Tuesday, 9 June 2009

Question - Will Gordon Brown be the first Prime Minister to suffer death by PR?

Peter Mandelson may have strained every last ounce of his PR intelligence to have saved the PM for now, but how long can he staunch the tide of what is essentially a PR war?

Gordon Brown had the misfortune to pick up the mantle after Tony Blair left him with a huge mess to clean up. He will have known and prepared for that campaign an no doubt hoped to push aside the damage from our involvement in the 2nd Gulf war with a his ability to manage the economy - but then we hit global recession so he came a tad unstuck.

His biggest failure has been his lack of charisma. Where once content would have triumphed over presentation, today's voting public care less about policy than they do for a well turned out suit, a confident smile and a sound-bite that resonates and sticks with them. Blair was a prime exponent of that art, Brown lived in that shadow, standing his own ground as a fierce defender of the economy; together they had what we all desired - presentation and policy.

Brown then had the misfortune to be in Number 10 when the MP's expenses scandal broke. As the leader of the present Government he is not responsible for the rules that allowed the self-serving MPs to feed at the trough. His own record does not look too stained but the public have turned their anger on him and his party more than any other - they have lost the public relations battle in that one. What's worse for Brown is the way the media has forced the agenda on the expenses scandal and the comment on subsequent electoral losses.

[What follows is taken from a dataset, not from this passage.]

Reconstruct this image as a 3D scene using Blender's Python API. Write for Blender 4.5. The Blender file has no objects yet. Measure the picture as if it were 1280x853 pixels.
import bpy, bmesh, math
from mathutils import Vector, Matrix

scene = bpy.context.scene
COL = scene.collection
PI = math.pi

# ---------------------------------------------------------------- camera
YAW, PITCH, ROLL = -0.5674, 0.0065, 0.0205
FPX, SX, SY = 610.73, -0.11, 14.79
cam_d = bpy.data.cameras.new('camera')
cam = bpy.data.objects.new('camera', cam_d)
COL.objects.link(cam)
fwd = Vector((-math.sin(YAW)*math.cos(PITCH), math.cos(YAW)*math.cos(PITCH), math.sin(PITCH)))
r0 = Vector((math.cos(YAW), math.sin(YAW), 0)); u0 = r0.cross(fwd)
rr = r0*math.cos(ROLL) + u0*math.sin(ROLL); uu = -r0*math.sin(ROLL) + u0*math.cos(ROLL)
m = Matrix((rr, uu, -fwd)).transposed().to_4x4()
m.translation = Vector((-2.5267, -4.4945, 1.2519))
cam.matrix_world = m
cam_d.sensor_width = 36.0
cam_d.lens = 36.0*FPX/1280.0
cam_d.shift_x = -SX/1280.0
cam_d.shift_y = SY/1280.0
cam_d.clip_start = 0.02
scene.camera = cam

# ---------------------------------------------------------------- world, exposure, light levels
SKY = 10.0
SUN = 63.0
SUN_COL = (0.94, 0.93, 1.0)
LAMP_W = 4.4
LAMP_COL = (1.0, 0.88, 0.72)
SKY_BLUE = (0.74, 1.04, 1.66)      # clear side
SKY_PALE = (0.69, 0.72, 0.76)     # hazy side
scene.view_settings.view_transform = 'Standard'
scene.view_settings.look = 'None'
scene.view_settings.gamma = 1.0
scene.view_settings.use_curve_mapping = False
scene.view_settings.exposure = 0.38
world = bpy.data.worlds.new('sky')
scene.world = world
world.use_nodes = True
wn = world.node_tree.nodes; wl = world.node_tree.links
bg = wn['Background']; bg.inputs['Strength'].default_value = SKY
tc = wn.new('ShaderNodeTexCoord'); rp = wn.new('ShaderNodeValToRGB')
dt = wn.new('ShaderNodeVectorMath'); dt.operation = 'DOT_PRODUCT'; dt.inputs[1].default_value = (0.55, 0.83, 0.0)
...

Comments from David Cameron, William Hague, fleeing Ministers and backbenchers have been reiterated by BBC reporters as if they were fact rather than opinion. The opposition have been far sharper in their media PR relations than anyone in Government apart from Mandelson. They have been able to feed the media with suggestions, ideas and comments that have gone virtually unchallenged, leaving the journalists to have creative field day.

Brown's inability or decision not to go on the PR offensive has been used by the opposition and commentators as proof positive of his weakness and complicity in the failure of our political system. He is being hounded by the media and seriously injured by the opposition, not because of what he has done, but because of what he is seen not to do. He may still have some vestige of control over his Ministers but he certainly has none over his reputation in the public eye.

It is too late now but Brown should have stood firm in the face of Ministerial back-stabbing. His reaction should have been to expose the fleeing rats for what they were. When Blears and Flint walked he should have helped them on their way by exposing them as self-serving cowards.

If Gordon Brown does lose office before the next election, it will be because he failed in the one area that his predecessor understood only too well - how to manage your public image.